Journal d’un méliphile, juillet 2025

 

Les blaireaux du Sodoma

 

  

Les fresques peintes dans certaines églises italiennes m’ont naguère fasciné presque autant que l’art des grottes, dont elles sont en un sens un lointain écho pictural. Celles qu’ont réalisé Luca Signorelli et Le Sodoma, entre 1497 et 1498, dans l’abbaye de Monte Oliveto Maggiore, commune d’Asino, province de Sienne, pour illustrer la vie de Saint Benoît, comportent dans la troisième scène un détail qui retient mon attention.
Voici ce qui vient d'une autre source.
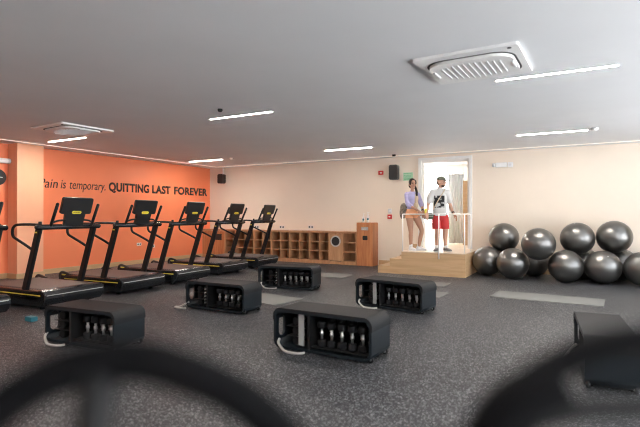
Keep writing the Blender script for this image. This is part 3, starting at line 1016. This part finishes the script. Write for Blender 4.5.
# ------------------------------------------------------------------ treadmills
def make_treadmill():
    t = thing('treadmill', 'x', 'treadmill')
    X0, X1, W = -1.42, .085, .49
    b = BM()
    bx(b, X0 + .08, X1 - .10, -W + .05, W - .05, .035, .19, .02)
    for sx in (X0 + .2, X1 - .2):
        for sy in (-1, 1):
            add_cyl(b, (sx, sy * .36, 0), (sx, sy * .36, .05), .035, n=14)
    obj('base_frame', b, M['deckblk'], t)
    b = BM()
    bx(b, X0 + .02, X1 - .10, -W + .075, W - .075, .19, .292, .018); obj('running_belt', b, M['belt'], t)
    for s in (-1, 1):
        b = BM()
        ya, yb = (s * (W - .075), s * W)
        bx(b, X0, X1 - .06, min(ya, yb), max(ya, yb), .175, .278, .014)
        sr = obj('side_rail', b, M['deckblk'], t)
        b = BM(); bx(b, X0 + .1, X1 - .065, s * (W + .0005) - .003, s * (W + .0005) + .003, .207, .221); obj('yellow_stripe', b, M['yellow'], sr)
        # raised rear end cap with a yellow mark
        b = BM(); add_tube(b, smooth_path([(X0 - .04, s * (W - .04), .12), (X0 - .07, s * (W - .04), .25), (X0 - .02, s * (W - .04), .315), (X0 + .10, s * (W - .04), .30), (X0 + .2, s * (W - .04), .27)], 5), .026, 10)
        ec = obj('end_cap', b, M['blackp'], t)
        b = BM(); add_box(b, (X0 + .07, s * (W - .011), .275), (.09, .02, .024), .006); obj('yellow_mark', b, M['yellow'], ec)
    # front cover: rounded nose
    prof = [(X1 - .12, .05), (X1 - .12, .285), (X1 - .06, .288), (X1 + .0, .268), (X1 + .035, .225), (X1 + .035, .17), (X1 + .0, .10), (X1 - .06, .05)]
    b = BM(); add_prism(b, prof, 1, -W - .002, W + .002)
    fc = obj('front_cover', b, M['deckblk'], t)
    md = fc.modifiers.new('b', 'BEVEL'); md.width = .012; md.segments = 2; md.limit_method = 'ANGLE'
    b = BM(); bx(b, X1 + .03, X1 + .0385, -W + .03, W - .03, .212, .222); obj('front_line', b, M['greyplate'], fc)
    xb, xt, zb, zt = -.42, -.055, .16, 1.20
    for s in (-1, 1):
        y = s * .445
        b = BM()
        poly = [(xb - .055, zb), (xb + .055, zb), (xt + .05, zt), (xt - .05, zt)]
        add_prism(b, poly, 1, y - .028, y + .028)
        u = obj('upright', b, M['black'], t)
        md = u.modifiers.new('b', 'BEVEL'); md.width = .012; md.segments = 2
        b = BM(); add_box(b, (-.10, s * (.445 + .029), 1.10), (.045, .003, .02), .001); obj('yellow_mark', b, M['yellow'], u)
        # rear handrail loop
        y2 = s * .445
        b = BM(); add_tube(b, smooth_path([(-.05, y2, 1.205), (-.3, y2, 1.212), (-.56, y2, 1.205), (-.655, y2, 1.17), (-.685, y2, 1.10), (-.66, y2, 1.03), (-.56, y2, .985), (-.38, y2, .915), (-.19, y2, .835)], 5), .02, 10)
        obj('handrail', b, M['black'], t)
        # slanted grab bar beside the screen
        b = BM(); add_tube(b, [(.02, s * .335, 1.19), (.17, s * .335, 1.50)], .0225, 12); add_ball(b, (.17, s * .335, 1.50), .0225)
        obj('grab_bar', b, M['black'], t)
        b = BM(); add_tube(b, smooth_path([(.045, s * .335, 1.235), (.06, s * .25, 1.265), (.075, s * .14, 1.275)], 5), .014, 8); obj('arm_link', b, M['black'], t)
    b = BM(); add_tube(b, [(-.03, -.50, 1.175), (-.03, .50, 1.175)], .05, 16, ry=.038); add_ball(b, (-.03, -.5, 1.175), (.05, .03, .038)); add_ball(b, (-.03, .5, 1.175), (.05, .03, .038))
    obj('crossbar', b, M['deckblk'], t)
    # screen, leaning away from the runner
    rot = Matrix.Translation((.13, 0, 1.485)) @ Matrix.Rotation(R(18), 4, 'Y')
    b = BM()
    t2 = bmesh.new(); add_prism(t2, rrect(.50, .25, .03, 6), 0, -.022, .022); bmesh.ops.transform(t2, matrix=rot, verts=t2.verts); merge(b, t2)
    sc = obj('screen', b, M['blackp'], t)
    md = sc.modifiers.new('b', 'BEVEL'); md.width = .006; md.segments = 2; md.limit_method = 'ANGLE'
    b = BM()
    t2 = bmesh.new(); add_prism(t2, rrect(.15, .042, .02, 6, 0, -.095), 0, .0215, .031); bmesh.ops.transform(t2, matrix=rot, verts=t2.verts); merge(b, t2)
    lp = obj('badge', b, M['yellow'], sc)
    b = BM()
    t2 = bmesh.new()
    for k in range(7):
        add_box(t2, (.0315, -.05 + .0165 * k, -.095), (.0012, .009, .012))
    bmesh.ops.transform(t2, matrix=rot, verts=t2.verts); merge(b, t2)
    obj('badge_print', b, M['dark'], lp)
    b = BM()
    add_prism(b, [(-.15, 1.19), (.15, 1.19), (.165, 1.44), (-.165, 1.44)], 0, -.02, .03)
    for v in b.verts:
        v.co.x += (v.co.z - 1.19) * .30 + .03
    obj('neck', b, M['blackp'], t)
    b = BM(); add_cyl(b, (-.03, -.46, 1.20), (-.03, -.46, 1.255), .022, n=16, bev=.006); obj('stop_knob', b, M['black'], t)
    b = BM(); add_cyl(b, (-.03, .19, 1.20), (-.03, .19, 1.245), .018, n=16, bev=.006); obj('dial', b, M['black'], t)
    return t
TM = [(-6.80, 2.66, 'nearest treadmill, cut by the left picture edge'),
      (-6.73, 4.02, 'black treadmill nearest among those wholly in view, before the first wall words'),
      (-6.875, 5.41, 'second whole black treadmill from the left, before the bold slogan start'),
      (-6.965, 6.73, 'third whole black treadmill from the left, beneath the end of the slogan'),
      (-7.14, 8.25, 'fourth whole black treadmill from the left, in front of the room corner'),
      (-7.27, 9.72, 'rearmost black treadmill, standing in front of the cubby lockers')]
proto = make_treadmill()
for i, (x, y, lab) in enumerate(TM):
    o = proto if i == 0 else copy_tree(proto)
    o.location = (x, y + .46, 0)
    o.rotation_euler = (0, 0, R(3))
    tag(o, lab, 'treadmill', 'row of black treadmills')

# ------------------------------------------------------------------ people
def hand_chain(V, E, wrist, hand_dir, curl, side, r=.0085, pre='h'):
    """palm and five fingers from the wrist; returns points added to a skin tree"""
    w = Vector(wrist); d = Vector(hand_dir).normalized(); c = Vector(curl).normalized(); s = Vector(side).normalized()
    pieces = []
    palm = BM()
    for k, ln in enumerate((.068, .078, .074, .06)):
        off = (k - 1.5) * .019
        p0 = w + d * .02 + s * off * .6
        p1 = w + d * .085 + s * off
        p2 = p1 + d * ln * .45 + c * .012
        p3 = p2 + d * ln * .30 + c * .026
        p4 = p3 + d * ln * .10 + c * .026
        vv = {'a': (p0, .013), 'b': (p1, .0115), 'c': (p2, .0095), 'd': (p3, .0088), 'e': (p4, .0078)}
        pieces.append(loft([vv[q_] for q_ in 'abcde'], 10, 3))
    t0 = w + d * .02 - s * .022
    t1 = w + d * .05 - s * .042 + c * .012
    t2 = w + d * .078 - s * .048 + c * .026
    t3 = w + d * .10 - s * .045 + c * .036
    pieces.append(loft([(t0, .014), (t1, .0125), (t2, .0105), (t3, .0088)], 10, 3))
    return pieces

def head_bits(c, rot, w=.075, dpt=.098, hh=.118):
    """skull, jaw, nose, ears around centre c, turned by rot (about z); face looks along -y before turning"""
    b = BM()
    add_ball(b, (0, .012, .025), (w, dpt, hh * .82), 24, 16)
    add_ball(b, (0, -.020, -.035), (w * .80, dpt * .76, hh * .66), 24, 16)
    add_ball(b, (0, -.062, -.090), (w * .38, .026, .024))          # chin
    add_ball(b, (0, -.082, .036), (w * .62, .020, .016))           # brow
    for s in (-1, 1):
        add_ball(b, (s * .036, -.070, -.022), (.024, .022, .022))  # cheeks
        add_ball(b, (s * (w + .002), .015, -.008), (.012, .024, .034))   # ears
    t = bmesh.new(); bmesh.ops.create_cone(t, cap_ends=True, segments=12, radius1=.018, radius2=.006, depth=.055)
    bmesh.ops.transform(t, matrix=Matrix.Translation((0, -.098, .006)) @ Matrix.Rotation(R(-20), 4, 'X'), verts=t.verts); merge(b, t)
    add_ball(b, (0, -.108, -.020), (.015, .014, .011))             # nose tip
    add_ball(b, (0, -.089, -.056), (.024, .012, .010))             # mouth area
    bmesh.ops.transform(b, matrix=Matrix.Translation(c) @ rot, verts=b.verts)
    return b

def face_parts(parent, c, rot, lipm, browm):
    T = Matrix.Translation(c) @ rot
    for s in (-1, 1):
        b = BM(); add_ball(b, (s * .030, -.0875, .012), (.012, .006, .0065), 12, 8); bmesh.ops.transform(b, matrix=T, verts=b.verts); obj('eye', b, M['eye'], parent)
        b = BM(); add_ball(b, (s * .031, -.0965, .034), (.018, .006, .004), 12, 8); bmesh.ops.transform(b, matrix=T, verts=b.verts); obj('eyebrow', b, browm, parent)
    b = BM(); add_ball(b, (0, -.0985, -.056), (.020, .006, .006), 12, 8); bmesh.ops.transform(b, matrix=T, verts=b.verts); obj('mouth', b, lipm, parent)

def cat(bms):
    b = BM()
    for x in bms:
        merge(b, x)
    return b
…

Reléguant le saint en pâmoison à gauche et semblant se moquer éperdument du miracle que trois personnages sur la droite scrutent avec perplexité (un tamis bizarrement accroché au sommet d’une colonne, on a fait plus spectaculaire…), Le Sodoma s’est représenté au centre en grand habit de cour, tourné vers le spectateur avec un sourire narquois, en compagnie de deux blaireaux. Il y a d’autres animaux alentour : deux poules qui picorent au premier plan à gauche, deux corneilles blanches naïvement dessinées dont l’une donne un coup de bec sur la queue de l’un des blaireaux, sans compter un cygne au cou déformé en arrière-plan ; mais ces blaireaux ont un statut particulier, puisqu’ils sont domestiqués.

Celui qui apparait au premier plan est bien dessiné, quoique son corps semble un peu court, avec un masque facial et une queue réalistes, de bonnes griffes, et ce petit décrochage de la truffe si caractéristique et si touchant (le taxidermiste qui a naturalisé la blairelle qui est à mes côtés au moment où j’écris l’a fort bien respecté lui aussi). Il porte un gros collier rouge avec une boucle où attacher une laisse qui n’est pas figurée, comme si la docilité de l’animal la rendait inutile. On l’imagine reniflant les chausses de son maître, à moins que ce ne soit la corneille qui l’intéresse.

Le deuxième blaireau qui apparait derrière lui semble sur le point de se transformer tout à fait en chien : le noir s’arrête à l’œil, le museau droit n’évoque plus le blaireau, et il redresse la tête vers son maître comme pour quémander un biscuit.

Qu’est-ce que tout cela peut bien signifier ?

Avoir comme animaux de compagnie des animaux sauvages est évidemment une marque de richesse, avoir choisi des blaireaux – dont la représentation dans la peinture de la Renaissance ne semble pas courante – peut y ajouter une marque d’originalité. Est-ce une façon de dire : « Je suis un être des lisières et de la nuit, même si vous me voyez en pleine lumière dans cette fresque pieuse je me moque bien de ces apparats et de ces miracles ? » Faut-il y voir, comme le fait Daniel Heath Justice, « une plaisanterie sexuelle insolente au spectateur, étant donné que le blaireau sans collier regarde la zone génitale de l’artiste tandis que le visage de Sodoma affiche un sourire ironique et complice » ? (« Perhaps Sodoma is having a cheeky sexual joke on the viewer, given that the unbound badger is peering up at the artist’s genital area while Sodoma’s visage sports a wry and knowing smile. ») Les blaireaux seraient-ils ici un outil de séduction crypté dirigé vers le garçon aux longs cheveux blonds et en tenue légère qui apparait sur la droite ?

Une chose est sûre : ces blaireaux-là ne sont pas à leur place, ils n’ont pas été représentés pour eux-mêmes, en tant que blaireaux, et le peintre ne leur donne une étrange visibilité que pour effacer derrière une symbolique obscure la réalité de leur vie animale.